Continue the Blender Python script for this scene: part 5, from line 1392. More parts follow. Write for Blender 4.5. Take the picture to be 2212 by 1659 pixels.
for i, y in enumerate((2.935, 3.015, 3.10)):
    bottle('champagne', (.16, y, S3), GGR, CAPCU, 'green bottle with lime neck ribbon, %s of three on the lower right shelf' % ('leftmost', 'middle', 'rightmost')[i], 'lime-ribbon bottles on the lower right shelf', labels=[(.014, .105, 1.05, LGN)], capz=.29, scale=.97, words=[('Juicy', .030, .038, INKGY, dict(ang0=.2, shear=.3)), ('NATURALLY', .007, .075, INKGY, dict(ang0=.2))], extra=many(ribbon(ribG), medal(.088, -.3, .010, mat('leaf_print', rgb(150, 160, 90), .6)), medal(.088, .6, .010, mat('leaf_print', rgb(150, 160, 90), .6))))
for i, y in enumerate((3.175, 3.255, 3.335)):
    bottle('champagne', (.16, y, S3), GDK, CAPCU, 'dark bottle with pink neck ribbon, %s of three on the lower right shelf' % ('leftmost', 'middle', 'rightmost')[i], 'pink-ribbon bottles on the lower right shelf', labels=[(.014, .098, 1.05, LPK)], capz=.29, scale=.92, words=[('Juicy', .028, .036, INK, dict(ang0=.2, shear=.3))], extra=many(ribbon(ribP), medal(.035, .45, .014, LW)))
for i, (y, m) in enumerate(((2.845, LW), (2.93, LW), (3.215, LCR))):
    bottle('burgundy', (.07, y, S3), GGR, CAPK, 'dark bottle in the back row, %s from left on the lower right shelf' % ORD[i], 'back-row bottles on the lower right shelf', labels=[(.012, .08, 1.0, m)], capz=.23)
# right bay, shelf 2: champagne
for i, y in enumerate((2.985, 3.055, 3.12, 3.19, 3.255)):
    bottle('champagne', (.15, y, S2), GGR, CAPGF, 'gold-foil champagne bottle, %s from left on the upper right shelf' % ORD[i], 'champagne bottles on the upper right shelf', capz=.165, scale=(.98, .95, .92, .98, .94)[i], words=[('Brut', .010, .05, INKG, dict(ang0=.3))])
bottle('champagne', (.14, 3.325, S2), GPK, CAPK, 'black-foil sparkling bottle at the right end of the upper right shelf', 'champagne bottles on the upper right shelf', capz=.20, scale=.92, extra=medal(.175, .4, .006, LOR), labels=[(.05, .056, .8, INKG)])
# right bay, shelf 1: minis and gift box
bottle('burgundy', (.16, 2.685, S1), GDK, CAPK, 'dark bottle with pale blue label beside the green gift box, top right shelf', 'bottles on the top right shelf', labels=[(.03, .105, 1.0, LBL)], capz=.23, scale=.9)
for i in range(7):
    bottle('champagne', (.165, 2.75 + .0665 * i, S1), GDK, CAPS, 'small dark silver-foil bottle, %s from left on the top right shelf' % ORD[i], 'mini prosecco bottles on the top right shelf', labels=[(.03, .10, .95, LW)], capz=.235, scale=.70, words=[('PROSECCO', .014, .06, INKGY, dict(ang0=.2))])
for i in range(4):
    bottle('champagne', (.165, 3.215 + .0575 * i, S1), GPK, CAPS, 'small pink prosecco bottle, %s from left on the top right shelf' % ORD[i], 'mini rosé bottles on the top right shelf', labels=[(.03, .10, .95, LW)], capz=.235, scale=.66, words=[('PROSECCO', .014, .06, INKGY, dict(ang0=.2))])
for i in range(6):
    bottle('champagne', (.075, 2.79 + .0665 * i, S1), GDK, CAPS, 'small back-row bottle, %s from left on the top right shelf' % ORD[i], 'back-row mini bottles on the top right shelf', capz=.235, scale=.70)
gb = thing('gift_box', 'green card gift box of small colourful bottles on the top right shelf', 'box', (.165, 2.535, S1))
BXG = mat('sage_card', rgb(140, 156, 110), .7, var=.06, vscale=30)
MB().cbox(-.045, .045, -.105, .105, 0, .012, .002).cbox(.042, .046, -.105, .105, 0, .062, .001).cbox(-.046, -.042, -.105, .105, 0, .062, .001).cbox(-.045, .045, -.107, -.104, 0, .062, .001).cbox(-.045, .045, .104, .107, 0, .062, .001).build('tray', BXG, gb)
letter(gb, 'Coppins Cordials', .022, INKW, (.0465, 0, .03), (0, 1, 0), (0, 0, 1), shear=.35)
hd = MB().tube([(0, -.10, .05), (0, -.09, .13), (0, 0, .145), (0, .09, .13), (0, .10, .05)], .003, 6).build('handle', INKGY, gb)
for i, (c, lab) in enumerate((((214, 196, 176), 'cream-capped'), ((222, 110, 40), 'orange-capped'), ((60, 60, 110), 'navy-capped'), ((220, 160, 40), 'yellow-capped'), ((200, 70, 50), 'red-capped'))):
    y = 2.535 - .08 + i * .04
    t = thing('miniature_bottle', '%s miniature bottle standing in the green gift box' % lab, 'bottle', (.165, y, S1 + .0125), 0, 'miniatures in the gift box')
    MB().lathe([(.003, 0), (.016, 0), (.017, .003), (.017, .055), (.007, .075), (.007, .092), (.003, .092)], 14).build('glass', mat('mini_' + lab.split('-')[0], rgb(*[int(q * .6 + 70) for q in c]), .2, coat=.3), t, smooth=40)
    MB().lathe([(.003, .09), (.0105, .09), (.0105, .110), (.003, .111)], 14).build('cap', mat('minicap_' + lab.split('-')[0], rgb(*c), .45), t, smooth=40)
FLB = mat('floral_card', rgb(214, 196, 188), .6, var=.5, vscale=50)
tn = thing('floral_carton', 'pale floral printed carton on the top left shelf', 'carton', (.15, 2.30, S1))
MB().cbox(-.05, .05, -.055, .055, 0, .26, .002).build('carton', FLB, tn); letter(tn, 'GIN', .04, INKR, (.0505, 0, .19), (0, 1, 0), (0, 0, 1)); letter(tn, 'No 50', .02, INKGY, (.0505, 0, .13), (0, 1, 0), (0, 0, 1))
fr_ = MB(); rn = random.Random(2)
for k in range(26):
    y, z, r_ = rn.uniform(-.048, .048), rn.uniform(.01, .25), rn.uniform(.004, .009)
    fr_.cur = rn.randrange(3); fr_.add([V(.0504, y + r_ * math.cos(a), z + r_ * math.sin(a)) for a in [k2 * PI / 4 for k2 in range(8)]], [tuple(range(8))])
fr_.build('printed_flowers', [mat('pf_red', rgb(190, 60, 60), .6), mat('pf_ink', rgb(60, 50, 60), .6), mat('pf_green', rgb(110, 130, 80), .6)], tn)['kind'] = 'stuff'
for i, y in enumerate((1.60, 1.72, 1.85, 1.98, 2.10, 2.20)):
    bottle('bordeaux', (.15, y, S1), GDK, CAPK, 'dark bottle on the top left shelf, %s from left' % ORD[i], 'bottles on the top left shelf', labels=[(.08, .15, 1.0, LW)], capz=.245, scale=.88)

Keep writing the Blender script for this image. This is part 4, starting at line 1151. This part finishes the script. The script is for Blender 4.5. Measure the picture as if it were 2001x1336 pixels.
━━━━━━━━━━━━━━━━
Challenge - Print all of the entries exactly as they appear.

Solution to this task -
Continue the Blender Python script for this scene: part 5, from line 1392. More parts follow. Write for Blender 4.5. Take the picture to be 2212 by 1659 pixels.
for i, y in enumerate((2.935, 3.015, 3.10)):
    bottle('champagne', (.16, y, S3), GGR, CAPCU, 'green bottle with lime neck ribbon, %s of three on the lower right shelf' % ('leftmost', 'middle', 'rightmost')[i], 'lime-ribbon bottles on the lower right shelf', labels=[(.014, .105, 1.05, LGN)], capz=.29, scale=.97, words=[('Juicy', .030, .038, INKGY, dict(ang0=.2, shear=.3)), ('NATURALLY', .007, .075, INKGY, dict(ang0=.2))], extra=many(ribbon(ribG), medal(.088, -.3, .010, mat('leaf_print', rgb(150, 160, 90), .6)), medal(.088, .6, .010, mat('leaf_print', rgb(150, 160, 90), .6))))
for i, y in enumerate((3.175, 3.255, 3.335)):
    bottle('champagne', (.16, y, S3), GDK, CAPCU, 'dark bottle with pink neck ribbon, %s of three on the lower right shelf' % ('leftmost', 'middle', 'rightmost')[i], 'pink-ribbon bottles on the lower right shelf', labels=[(.014, .098, 1.05, LPK)], capz=.29, scale=.92, words=[('Juicy', .028, .036, INK, dict(ang0=.2, shear=.3))], extra=many(ribbon(ribP), medal(.035, .45, .014, LW)))
for i, (y, m) in enumerate(((2.845, LW), (2.93, LW), (3.215, LCR))):
    bottle('burgundy', (.07, y, S3), GGR, CAPK, 'dark bottle in the back row, %s from left on the lower right shelf' % ORD[i], 'back-row bottles on the lower right shelf', labels=[(.012, .08, 1.0, m)], capz=.23)
# right bay, shelf 2: champagne
for i, y in enumerate((2.985, 3.055, 3.12, 3.19, 3.255)):
    bottle('champagne', (.15, y, S2), GGR, CAPGF, 'gold-foil champagne bottle, %s from left on the upper right shelf' % ORD[i], 'champagne bottles on the upper right shelf', capz=.165, scale=(.98, .95, .92, .98, .94)[i], words=[('Brut', .010, .05, INKG, dict(ang0=.3))])
bottle('champagne', (.14, 3.325, S2), GPK, CAPK, 'black-foil sparkling bottle at the right end of the upper right shelf', 'champagne bottles on the upper right shelf', capz=.20, scale=.92, extra=medal(.175, .4, .006, LOR), labels=[(.05, .056, .8, INKG)])
# right bay, shelf 1: minis and gift box
bottle('burgundy', (.16, 2.685, S1), GDK, CAPK, 'dark bottle with pale blue label beside the green gift box, top right shelf', 'bottles on the top right shelf', labels=[(.03, .105, 1.0, LBL)], capz=.23, scale=.9)
for i in range(7):
    bottle('champagne', (.165, 2.75 + .0665 * i, S1), GDK, CAPS, 'small dark silver-foil bottle, %s from left on the top right shelf' % ORD[i], 'mini prosecco bottles on the top right shelf', labels=[(.03, .10, .95, LW)], capz=.235, scale=.70, words=[('PROSECCO', .014, .06, INKGY, dict(ang0=.2))])
for i in range(4):
    bottle('champagne', (.165, 3.215 + .0575 * i, S1), GPK, CAPS, 'small pink prosecco bottle, %s from left on the top right shelf' % ORD[i], 'mini rosé bottles on the top right shelf', labels=[(.03, .10, .95, LW)], capz=.235, scale=.66, words=[('PROSECCO', .014, .06, INKGY, dict(ang0=.2))])
for i in range(6):
    bottle('champagne', (.075, 2.79 + .0665 * i, S1), GDK, CAPS, 'small back-row bottle, %s from left on the top right shelf' % ORD[i], 'back-row mini bottles on the top right shelf', capz=.235, scale=.70)
gb = thing('gift_box', 'green card gift box of small colourful bottles on the top right shelf', 'box', (.165, 2.535, S1))
BXG = mat('sage_card', rgb(140, 156, 110), .7, var=.06, vscale=30)
MB().cbox(-.045, .045, -.105, .105, 0, .012, .002).cbox(.042, .046, -.105, .105, 0, .062, .001).cbox(-.046, -.042, -.105, .105, 0, .062, .001).cbox(-.045, .045, -.107, -.104, 0, .062, .001).cbox(-.045, .045, .104, .107, 0, .062, .001).build('tray', BXG, gb)
letter(gb, 'Coppins Cordials', .022, INKW, (.0465, 0, .03), (0, 1, 0), (0, 0, 1), shear=.35)
hd = MB().tube([(0, -.10, .05), (0, -.09, .13), (0, 0, .145), (0, .09, .13), (0, .10, .05)], .003, 6).build('handle', INKGY, gb)
for i, (c, lab) in enumerate((((214, 196, 176), 'cream-capped'), ((222, 110, 40), 'orange-capped'), ((60, 60, 110), 'navy-capped'), ((220, 160, 40), 'yellow-capped'), ((200, 70, 50), 'red-capped'))):
    y = 2.535 - .08 + i * .04
    t = thing('miniature_bottle', '%s miniature bottle standing in the green gift box' % lab, 'bottle', (.165, y, S1 + .0125), 0, 'miniatures in the gift box')
    MB().lathe([(.003, 0), (.016, 0), (.017, .003), (.017, .055), (.007, .075), (.007, .092), (.003, .092)], 14).build('glass', mat('mini_' + lab.split('-')[0], rgb(*[int(q * .6 + 70) for q in c]), .2, coat=.3), t, smooth=40)
    MB().lathe([(.003, .09), (.0105, .09), (.0105, .110), (.003, .111)], 14).build('cap', mat('minicap_' + lab.split('-')[0], rgb(*c), .45), t, smooth=40)
FLB = mat('floral_card', rgb(214, 196, 188), .6, var=.5, vscale=50)
tn = thing('floral_carton', 'pale floral printed carton on the top left shelf', 'carton', (.15, 2.30, S1))
MB().cbox(-.05, .05, -.055, .055, 0, .26, .002).build('carton', FLB, tn); letter(tn, 'GIN', .04, INKR, (.0505, 0, .19), (0, 1, 0), (0, 0, 1)); letter(tn, 'No 50', .02, INKGY, (.0505, 0, .13), (0, 1, 0), (0, 0, 1))
fr_ = MB(); rn = random.Random(2)
for k in range(26):
    y, z, r_ = rn.uniform(-.048, .048), rn.uniform(.01, .25), rn.uniform(.004, .009)
    fr_.cur = rn.randrange(3); fr_.add([V(.0504, y + r_ * math.cos(a), z + r_ * math.sin(a)) for a in [k2 * PI / 4 for k2 in range(8)]], [tuple(range(8))])
fr_.build('printed_flowers', [mat('pf_red', rgb(190, 60, 60), .6), mat('pf_ink', rgb(60, 50, 60), .6), mat('pf_green', rgb(110, 130, 80), .6)], tn)['kind'] = 'stuff'
for i, y in enumerate((1.60, 1.72, 1.85, 1.98, 2.10, 2.20)):
    bottle('bordeaux', (.15, y, S1), GDK, CAPK, 'dark bottle on the top left shelf, %s from left' % ORD[i], 'bottles on the top left shelf', labels=[(.08, .15, 1.0, LW)], capz=.245, scale=.88)

Keep writing the Blender script for this image. This is part 4, starting at line 1151. This part finishes the script. The script is for Blender 4.5. Measure the picture as if it were 2001x1336 pixels.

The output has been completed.